2. Central Coast disposal near Morro Bay: This $600 million project (preliminary cost estimate) would involve 211 miles of buried pipeline with three tunnels through the Coast Range and 23 pumping plants and sumps. A drain pipe would run 1.4 miles into the sea off Point Estero 200 feet deep and be located 10 miles south of the Monterey Bay National Marine Sanctuary. Bureau officials like this option because selenium standards for ocean water are much higher than the fresh water standard for the Delta.
Critics point out the pipelines must pass over the San Andreas Fault and could rupture in an earthquake. Coastal dumping could also pollute the coastal food chain causing a fish die-off. Annual operation and maintenance costs for ocean disposal would be nearly $34 million a year. The odds of this proposal in Congress are also considered slim.

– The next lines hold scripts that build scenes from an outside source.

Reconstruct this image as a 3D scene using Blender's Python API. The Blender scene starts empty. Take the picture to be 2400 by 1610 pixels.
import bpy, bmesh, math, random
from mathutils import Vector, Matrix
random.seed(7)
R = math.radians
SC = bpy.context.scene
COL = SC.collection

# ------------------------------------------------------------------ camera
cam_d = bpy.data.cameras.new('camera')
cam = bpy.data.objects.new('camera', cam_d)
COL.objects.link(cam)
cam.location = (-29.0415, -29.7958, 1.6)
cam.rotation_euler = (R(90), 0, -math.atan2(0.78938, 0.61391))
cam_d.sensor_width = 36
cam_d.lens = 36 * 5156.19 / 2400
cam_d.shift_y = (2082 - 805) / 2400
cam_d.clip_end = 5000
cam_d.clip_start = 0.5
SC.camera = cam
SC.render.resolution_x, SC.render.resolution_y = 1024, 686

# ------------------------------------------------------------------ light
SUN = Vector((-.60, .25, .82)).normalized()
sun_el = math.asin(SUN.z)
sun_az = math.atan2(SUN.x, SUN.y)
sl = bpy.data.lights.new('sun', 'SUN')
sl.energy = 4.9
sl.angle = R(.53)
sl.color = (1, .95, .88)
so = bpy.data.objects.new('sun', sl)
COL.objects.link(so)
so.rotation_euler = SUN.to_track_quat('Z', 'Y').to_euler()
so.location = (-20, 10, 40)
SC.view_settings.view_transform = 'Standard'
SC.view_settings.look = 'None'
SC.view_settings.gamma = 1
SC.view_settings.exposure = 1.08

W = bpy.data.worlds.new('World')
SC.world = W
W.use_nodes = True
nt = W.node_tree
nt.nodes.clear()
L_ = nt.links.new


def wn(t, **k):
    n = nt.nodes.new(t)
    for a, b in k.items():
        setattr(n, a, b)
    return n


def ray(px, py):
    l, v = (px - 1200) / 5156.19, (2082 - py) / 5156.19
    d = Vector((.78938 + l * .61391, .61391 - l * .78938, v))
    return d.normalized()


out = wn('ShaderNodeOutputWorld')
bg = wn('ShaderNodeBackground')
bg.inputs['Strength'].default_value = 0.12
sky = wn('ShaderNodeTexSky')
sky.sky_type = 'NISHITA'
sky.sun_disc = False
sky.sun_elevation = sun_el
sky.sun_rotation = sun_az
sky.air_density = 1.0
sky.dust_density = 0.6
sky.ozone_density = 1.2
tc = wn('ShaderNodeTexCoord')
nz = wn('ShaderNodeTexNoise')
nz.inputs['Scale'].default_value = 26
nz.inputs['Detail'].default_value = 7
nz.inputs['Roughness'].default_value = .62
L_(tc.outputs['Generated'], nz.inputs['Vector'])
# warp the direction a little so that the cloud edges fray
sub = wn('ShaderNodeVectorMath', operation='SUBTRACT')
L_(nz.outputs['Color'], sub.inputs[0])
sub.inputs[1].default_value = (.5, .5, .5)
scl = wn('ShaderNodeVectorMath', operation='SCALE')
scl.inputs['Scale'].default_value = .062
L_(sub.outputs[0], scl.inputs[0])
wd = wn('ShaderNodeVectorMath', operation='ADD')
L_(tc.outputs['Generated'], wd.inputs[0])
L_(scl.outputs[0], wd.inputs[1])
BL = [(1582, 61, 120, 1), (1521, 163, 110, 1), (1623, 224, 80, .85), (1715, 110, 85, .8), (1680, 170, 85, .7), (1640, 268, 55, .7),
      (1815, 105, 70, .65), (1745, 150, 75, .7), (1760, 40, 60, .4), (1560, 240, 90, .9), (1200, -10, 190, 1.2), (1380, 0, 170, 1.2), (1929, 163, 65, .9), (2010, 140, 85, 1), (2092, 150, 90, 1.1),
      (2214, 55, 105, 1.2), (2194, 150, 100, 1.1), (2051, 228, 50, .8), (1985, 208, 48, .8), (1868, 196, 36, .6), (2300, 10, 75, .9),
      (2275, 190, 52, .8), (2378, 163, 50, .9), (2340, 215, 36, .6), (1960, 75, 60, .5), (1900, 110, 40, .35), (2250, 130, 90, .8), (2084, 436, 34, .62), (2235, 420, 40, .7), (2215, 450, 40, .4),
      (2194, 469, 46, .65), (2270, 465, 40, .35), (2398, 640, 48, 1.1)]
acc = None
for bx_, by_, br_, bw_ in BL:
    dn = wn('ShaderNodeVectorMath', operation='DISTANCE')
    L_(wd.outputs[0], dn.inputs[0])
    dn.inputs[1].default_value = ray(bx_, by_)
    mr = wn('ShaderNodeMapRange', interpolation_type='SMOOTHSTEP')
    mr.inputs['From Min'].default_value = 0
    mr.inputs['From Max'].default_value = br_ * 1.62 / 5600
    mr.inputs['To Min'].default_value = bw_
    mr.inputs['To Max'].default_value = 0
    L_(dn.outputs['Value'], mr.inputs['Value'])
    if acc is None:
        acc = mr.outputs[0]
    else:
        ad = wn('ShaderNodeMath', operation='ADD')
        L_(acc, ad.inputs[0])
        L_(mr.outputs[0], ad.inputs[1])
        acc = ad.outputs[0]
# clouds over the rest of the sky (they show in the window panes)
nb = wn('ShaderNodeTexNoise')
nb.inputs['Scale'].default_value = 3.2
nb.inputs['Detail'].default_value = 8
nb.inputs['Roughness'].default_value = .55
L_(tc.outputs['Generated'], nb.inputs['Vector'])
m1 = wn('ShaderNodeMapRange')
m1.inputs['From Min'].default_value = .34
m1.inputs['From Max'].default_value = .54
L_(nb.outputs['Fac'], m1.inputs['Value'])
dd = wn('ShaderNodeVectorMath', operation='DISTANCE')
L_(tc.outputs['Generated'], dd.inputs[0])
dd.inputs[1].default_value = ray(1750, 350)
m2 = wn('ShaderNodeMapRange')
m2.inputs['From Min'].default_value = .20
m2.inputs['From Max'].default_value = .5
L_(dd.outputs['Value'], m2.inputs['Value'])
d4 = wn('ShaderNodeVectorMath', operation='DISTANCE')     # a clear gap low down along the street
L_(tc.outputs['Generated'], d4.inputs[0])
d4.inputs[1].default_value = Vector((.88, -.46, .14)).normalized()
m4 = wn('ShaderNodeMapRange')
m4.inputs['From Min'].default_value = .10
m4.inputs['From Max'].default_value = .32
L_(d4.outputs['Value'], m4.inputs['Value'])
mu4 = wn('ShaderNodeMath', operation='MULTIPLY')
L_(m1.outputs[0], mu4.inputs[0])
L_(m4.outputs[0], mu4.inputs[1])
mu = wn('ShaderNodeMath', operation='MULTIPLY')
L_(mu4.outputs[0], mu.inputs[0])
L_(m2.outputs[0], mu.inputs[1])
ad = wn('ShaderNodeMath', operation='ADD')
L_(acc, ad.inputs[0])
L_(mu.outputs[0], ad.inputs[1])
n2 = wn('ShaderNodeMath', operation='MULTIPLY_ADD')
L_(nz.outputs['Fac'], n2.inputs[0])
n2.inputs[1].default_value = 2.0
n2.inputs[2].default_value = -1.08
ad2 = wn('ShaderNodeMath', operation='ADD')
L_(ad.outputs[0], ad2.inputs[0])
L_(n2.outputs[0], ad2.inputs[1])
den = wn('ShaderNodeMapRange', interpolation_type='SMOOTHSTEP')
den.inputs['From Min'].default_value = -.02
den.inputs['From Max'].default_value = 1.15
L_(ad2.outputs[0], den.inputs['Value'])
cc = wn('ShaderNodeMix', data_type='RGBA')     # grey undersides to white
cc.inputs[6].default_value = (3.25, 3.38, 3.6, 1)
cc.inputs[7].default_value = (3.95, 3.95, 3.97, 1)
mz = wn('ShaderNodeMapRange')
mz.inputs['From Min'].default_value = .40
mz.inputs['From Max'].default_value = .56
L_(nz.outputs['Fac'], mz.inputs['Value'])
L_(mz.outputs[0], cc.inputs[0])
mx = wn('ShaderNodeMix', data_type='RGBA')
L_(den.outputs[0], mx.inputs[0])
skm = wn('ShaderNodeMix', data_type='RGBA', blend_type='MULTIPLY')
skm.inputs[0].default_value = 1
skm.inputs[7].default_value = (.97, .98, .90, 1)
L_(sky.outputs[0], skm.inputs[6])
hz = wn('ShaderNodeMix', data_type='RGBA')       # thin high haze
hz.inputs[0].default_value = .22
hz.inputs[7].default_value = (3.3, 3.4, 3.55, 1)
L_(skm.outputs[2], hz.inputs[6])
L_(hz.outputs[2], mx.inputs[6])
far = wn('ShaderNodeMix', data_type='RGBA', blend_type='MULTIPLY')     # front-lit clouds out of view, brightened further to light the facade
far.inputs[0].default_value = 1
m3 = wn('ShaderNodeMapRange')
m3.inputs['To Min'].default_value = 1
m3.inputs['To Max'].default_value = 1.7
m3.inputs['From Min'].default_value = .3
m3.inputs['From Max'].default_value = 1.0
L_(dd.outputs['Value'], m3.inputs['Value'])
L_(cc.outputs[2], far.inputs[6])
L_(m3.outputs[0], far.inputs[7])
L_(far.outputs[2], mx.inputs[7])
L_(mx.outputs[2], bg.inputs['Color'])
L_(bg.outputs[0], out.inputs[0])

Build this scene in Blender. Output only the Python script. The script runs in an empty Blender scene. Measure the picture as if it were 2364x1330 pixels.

3. In-Valley disposal: This plan would keep the drainage water in the San Joaquin and involves various levels of land retirement, selenium removal plants, reverse osmosis treatment to remove other salts and disposal in over 5,000 acres of evaporation ponds. Critics say this plan would cost over $900 million to implement, (much of that for land retirement), unproven selenium treatment technology and creates the same perils for birds and wildlife that Kesterson did.
All the drainage proposals involve retiring at least 44,000 acres of salted up farmland in addition to the nearly 40,000 acres taken out of production as a result of grower lawsuits in recent years.
The cost of partially constructing the San Luis Drain, Kesterson closure and cleanup costs, and post-Kesterson drainage studies have already exceeded an estimated $200 million in taxpayer dollars. The original drainage ditch proposed by the Bureau in 1955 had a price tag of $7.3 billion.
Critics, including Friends of the Trinity River and major national environmental groups, say the Bureau’s EIS failed to consider retiring all the marginal lands, perhaps 300,000 acres or more, in order to reduce the need for drainage at all.
When the EIS is completed, it will be presented to the Federal District Court in Fresno by mid-2006. Any drainage plan selected must still gain the approval of the State Water Resources Control Board and funding must be gained from Congress.